— begin Dataset excerpt —
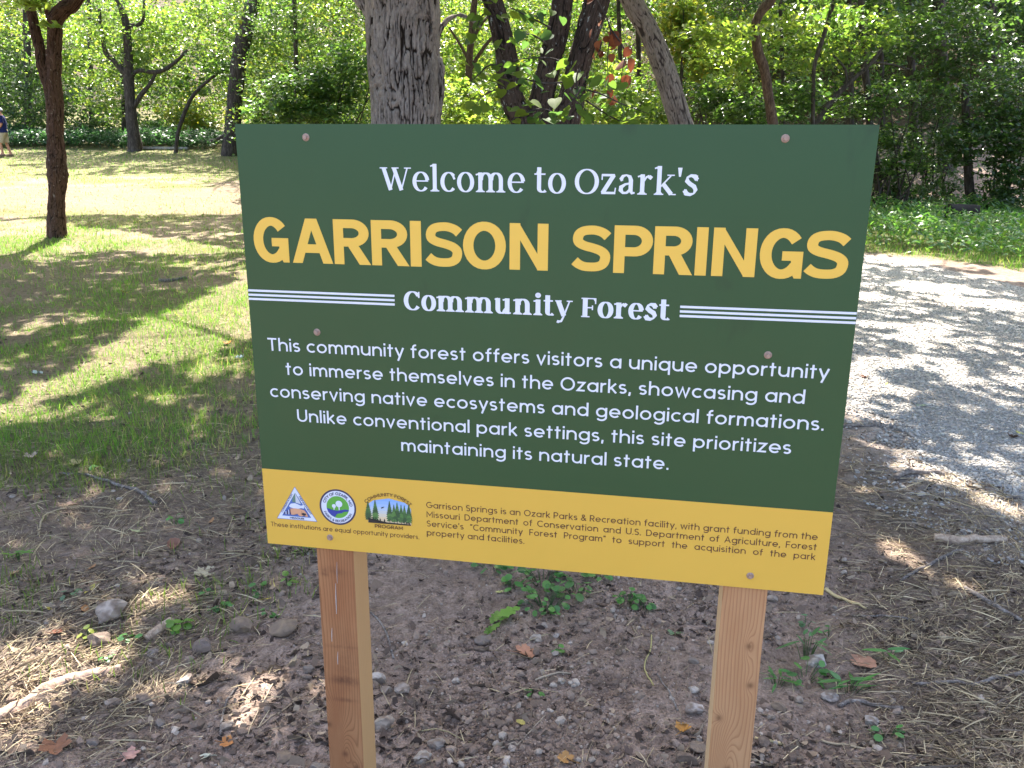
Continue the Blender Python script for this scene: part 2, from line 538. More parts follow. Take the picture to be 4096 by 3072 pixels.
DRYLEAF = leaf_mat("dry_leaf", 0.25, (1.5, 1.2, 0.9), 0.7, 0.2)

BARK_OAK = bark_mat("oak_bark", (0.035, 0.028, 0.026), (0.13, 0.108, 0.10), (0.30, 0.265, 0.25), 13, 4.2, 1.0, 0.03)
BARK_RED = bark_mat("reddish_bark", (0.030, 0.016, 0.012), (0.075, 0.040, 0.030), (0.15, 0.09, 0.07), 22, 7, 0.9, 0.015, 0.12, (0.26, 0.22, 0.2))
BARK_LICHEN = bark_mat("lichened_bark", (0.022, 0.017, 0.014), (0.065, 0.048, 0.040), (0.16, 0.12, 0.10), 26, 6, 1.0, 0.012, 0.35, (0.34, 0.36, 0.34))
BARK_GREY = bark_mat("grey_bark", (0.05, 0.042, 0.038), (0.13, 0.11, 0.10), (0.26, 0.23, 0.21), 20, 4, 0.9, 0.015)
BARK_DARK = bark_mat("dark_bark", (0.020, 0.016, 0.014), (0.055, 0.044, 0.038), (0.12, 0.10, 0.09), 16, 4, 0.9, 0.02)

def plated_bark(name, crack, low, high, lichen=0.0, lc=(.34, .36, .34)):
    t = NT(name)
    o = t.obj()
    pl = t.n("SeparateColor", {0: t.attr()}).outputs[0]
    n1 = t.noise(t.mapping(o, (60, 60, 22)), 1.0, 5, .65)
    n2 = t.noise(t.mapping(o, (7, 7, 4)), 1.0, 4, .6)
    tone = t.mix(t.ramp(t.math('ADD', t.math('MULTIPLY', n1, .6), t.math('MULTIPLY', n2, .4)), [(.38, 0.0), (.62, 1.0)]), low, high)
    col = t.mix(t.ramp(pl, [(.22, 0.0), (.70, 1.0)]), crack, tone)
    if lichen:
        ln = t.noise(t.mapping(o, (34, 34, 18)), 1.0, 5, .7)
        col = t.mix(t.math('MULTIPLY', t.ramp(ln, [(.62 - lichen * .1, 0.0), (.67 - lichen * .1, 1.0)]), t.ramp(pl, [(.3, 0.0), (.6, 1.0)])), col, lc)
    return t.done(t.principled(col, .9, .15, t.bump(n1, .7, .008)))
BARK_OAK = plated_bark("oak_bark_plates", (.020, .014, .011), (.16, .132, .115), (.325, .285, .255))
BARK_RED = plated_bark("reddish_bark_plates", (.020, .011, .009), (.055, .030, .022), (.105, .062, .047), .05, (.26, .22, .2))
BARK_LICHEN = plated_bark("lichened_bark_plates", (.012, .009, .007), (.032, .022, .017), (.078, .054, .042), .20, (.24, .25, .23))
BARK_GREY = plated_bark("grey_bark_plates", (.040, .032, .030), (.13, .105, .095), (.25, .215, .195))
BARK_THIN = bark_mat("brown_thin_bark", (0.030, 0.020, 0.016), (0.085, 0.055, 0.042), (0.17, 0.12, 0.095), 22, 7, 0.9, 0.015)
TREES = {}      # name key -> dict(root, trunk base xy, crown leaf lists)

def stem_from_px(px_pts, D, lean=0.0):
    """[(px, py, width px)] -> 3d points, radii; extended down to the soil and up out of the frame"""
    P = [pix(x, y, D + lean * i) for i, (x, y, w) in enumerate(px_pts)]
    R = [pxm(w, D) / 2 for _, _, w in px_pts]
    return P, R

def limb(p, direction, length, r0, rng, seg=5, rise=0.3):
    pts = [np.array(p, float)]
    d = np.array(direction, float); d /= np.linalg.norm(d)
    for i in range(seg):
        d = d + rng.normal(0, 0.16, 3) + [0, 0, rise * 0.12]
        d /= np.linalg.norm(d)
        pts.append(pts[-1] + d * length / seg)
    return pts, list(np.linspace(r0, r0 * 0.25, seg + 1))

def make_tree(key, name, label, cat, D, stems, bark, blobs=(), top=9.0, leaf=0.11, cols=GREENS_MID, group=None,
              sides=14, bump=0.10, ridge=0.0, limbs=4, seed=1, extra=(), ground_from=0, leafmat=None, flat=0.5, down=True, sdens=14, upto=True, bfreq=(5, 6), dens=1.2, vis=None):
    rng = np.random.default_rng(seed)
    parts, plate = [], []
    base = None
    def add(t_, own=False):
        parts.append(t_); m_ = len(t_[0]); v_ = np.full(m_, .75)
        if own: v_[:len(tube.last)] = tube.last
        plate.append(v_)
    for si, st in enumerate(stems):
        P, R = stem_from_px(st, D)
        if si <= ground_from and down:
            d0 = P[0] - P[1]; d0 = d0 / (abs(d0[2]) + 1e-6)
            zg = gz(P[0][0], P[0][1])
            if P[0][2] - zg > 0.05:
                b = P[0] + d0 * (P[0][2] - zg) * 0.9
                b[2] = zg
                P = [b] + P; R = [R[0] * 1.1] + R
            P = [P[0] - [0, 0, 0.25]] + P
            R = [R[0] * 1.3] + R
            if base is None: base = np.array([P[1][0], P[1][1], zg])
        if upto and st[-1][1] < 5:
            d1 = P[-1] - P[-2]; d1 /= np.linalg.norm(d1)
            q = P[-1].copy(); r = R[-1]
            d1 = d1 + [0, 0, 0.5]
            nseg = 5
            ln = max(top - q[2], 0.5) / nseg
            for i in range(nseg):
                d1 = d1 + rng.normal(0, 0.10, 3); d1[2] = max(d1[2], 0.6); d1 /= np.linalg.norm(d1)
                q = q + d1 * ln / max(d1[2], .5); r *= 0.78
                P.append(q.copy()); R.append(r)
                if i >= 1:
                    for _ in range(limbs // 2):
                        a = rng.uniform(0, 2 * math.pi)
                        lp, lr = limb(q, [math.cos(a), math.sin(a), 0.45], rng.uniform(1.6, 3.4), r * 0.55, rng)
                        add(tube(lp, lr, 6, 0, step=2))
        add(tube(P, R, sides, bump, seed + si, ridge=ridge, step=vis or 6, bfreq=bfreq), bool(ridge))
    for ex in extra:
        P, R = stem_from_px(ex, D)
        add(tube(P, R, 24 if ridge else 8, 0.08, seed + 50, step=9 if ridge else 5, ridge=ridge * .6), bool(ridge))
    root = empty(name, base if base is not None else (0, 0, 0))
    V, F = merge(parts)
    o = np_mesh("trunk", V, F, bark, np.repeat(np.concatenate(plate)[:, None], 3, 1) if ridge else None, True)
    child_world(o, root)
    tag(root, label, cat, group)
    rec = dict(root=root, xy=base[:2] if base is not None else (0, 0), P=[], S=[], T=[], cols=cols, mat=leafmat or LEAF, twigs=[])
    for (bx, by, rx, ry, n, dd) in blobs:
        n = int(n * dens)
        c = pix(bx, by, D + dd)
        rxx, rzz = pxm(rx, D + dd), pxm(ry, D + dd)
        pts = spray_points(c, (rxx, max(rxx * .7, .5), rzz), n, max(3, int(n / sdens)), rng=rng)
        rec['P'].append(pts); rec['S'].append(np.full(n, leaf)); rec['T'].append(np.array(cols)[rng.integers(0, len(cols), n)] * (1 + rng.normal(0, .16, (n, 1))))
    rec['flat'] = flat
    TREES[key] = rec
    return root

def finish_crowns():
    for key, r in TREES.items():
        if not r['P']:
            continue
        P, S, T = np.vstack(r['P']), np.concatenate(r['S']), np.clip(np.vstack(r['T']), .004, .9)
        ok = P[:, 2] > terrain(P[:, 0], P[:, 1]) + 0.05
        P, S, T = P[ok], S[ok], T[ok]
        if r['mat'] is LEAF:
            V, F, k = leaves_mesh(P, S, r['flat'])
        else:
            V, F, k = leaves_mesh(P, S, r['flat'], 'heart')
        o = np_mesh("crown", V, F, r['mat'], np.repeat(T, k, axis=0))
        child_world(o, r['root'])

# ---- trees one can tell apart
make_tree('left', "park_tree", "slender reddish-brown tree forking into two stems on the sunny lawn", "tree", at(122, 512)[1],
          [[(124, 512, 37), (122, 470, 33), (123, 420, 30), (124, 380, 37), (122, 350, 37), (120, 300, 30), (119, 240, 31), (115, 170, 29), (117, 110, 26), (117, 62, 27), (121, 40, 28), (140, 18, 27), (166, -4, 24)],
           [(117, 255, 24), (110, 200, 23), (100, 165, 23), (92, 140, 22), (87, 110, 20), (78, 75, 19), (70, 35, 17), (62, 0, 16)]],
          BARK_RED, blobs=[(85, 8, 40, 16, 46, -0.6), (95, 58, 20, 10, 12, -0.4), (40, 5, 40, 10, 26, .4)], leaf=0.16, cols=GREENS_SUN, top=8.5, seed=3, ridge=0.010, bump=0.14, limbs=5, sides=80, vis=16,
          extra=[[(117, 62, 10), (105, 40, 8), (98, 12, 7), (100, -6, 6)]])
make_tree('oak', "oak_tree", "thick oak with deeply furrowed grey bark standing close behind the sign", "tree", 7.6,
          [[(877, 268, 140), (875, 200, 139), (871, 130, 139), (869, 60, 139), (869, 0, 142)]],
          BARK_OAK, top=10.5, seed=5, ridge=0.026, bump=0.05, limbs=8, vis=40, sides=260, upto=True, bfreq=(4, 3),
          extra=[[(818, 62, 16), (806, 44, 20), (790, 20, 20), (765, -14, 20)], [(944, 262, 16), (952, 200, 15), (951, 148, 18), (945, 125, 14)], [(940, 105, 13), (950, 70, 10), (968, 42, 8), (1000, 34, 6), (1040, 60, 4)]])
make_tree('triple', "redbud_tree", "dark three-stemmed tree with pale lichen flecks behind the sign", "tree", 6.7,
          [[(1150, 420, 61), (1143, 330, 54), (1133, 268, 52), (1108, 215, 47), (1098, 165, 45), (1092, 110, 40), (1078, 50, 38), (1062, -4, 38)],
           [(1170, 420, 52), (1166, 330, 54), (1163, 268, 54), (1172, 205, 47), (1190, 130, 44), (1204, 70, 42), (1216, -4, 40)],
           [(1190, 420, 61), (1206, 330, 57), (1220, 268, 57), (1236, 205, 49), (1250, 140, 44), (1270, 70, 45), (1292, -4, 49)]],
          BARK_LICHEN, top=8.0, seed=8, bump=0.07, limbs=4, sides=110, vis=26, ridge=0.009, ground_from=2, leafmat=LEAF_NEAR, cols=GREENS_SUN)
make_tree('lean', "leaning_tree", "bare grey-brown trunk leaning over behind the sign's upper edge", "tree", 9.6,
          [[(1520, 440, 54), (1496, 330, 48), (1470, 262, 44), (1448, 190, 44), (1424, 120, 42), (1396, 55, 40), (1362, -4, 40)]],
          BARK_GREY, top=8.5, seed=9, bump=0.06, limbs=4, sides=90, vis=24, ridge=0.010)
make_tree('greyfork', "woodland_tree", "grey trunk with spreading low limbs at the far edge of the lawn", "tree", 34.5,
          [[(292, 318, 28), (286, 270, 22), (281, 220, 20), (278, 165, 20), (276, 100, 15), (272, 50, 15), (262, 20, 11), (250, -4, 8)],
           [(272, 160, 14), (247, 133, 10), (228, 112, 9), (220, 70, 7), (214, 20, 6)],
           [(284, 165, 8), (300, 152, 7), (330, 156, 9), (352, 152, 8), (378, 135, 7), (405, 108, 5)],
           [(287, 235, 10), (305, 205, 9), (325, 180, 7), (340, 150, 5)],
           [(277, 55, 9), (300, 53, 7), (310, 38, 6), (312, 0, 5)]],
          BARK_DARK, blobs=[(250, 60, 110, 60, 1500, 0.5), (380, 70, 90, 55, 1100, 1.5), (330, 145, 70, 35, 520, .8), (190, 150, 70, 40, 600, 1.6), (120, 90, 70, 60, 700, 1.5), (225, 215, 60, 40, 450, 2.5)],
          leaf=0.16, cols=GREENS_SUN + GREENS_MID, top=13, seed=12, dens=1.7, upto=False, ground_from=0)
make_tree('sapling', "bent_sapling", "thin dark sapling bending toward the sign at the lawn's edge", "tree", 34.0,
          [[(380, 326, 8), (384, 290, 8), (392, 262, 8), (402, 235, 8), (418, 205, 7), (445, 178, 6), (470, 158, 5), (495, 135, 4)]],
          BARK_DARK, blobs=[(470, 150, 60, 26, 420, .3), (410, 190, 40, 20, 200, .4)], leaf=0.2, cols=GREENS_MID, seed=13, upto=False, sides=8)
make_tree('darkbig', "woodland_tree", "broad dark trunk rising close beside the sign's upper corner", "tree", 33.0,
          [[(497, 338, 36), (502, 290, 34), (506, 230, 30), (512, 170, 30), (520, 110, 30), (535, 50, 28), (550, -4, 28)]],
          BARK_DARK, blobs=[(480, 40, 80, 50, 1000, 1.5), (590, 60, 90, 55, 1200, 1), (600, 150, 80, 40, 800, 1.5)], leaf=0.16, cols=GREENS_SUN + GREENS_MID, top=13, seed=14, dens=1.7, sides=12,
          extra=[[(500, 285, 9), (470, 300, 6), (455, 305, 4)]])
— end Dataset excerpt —
Aim:
Reproduce the material above from its first line through the line containing "4, 0.9, 0.02)", both ends included, and skip every picture.

Final result:
Continue the Blender Python script for this scene: part 2, from line 538. More parts follow. Take the picture to be 4096 by 3072 pixels.
DRYLEAF = leaf_mat("dry_leaf", 0.25, (1.5, 1.2, 0.9), 0.7, 0.2)

BARK_OAK = bark_mat("oak_bark", (0.035, 0.028, 0.026), (0.13, 0.108, 0.10), (0.30, 0.265, 0.25), 13, 4.2, 1.0, 0.03)
BARK_RED = bark_mat("reddish_bark", (0.030, 0.016, 0.012), (0.075, 0.040, 0.030), (0.15, 0.09, 0.07), 22, 7, 0.9, 0.015, 0.12, (0.26, 0.22, 0.2))
BARK_LICHEN = bark_mat("lichened_bark", (0.022, 0.017, 0.014), (0.065, 0.048, 0.040), (0.16, 0.12, 0.10), 26, 6, 1.0, 0.012, 0.35, (0.34, 0.36, 0.34))
BARK_GREY = bark_mat("grey_bark", (0.05, 0.042, 0.038), (0.13, 0.11, 0.10), (0.26, 0.23, 0.21), 20, 4, 0.9, 0.015)
BARK_DARK = bark_mat("dark_bark", (0.020, 0.016, 0.014), (0.055, 0.044, 0.038), (0.12, 0.10, 0.09), 16, 4, 0.9, 0.02)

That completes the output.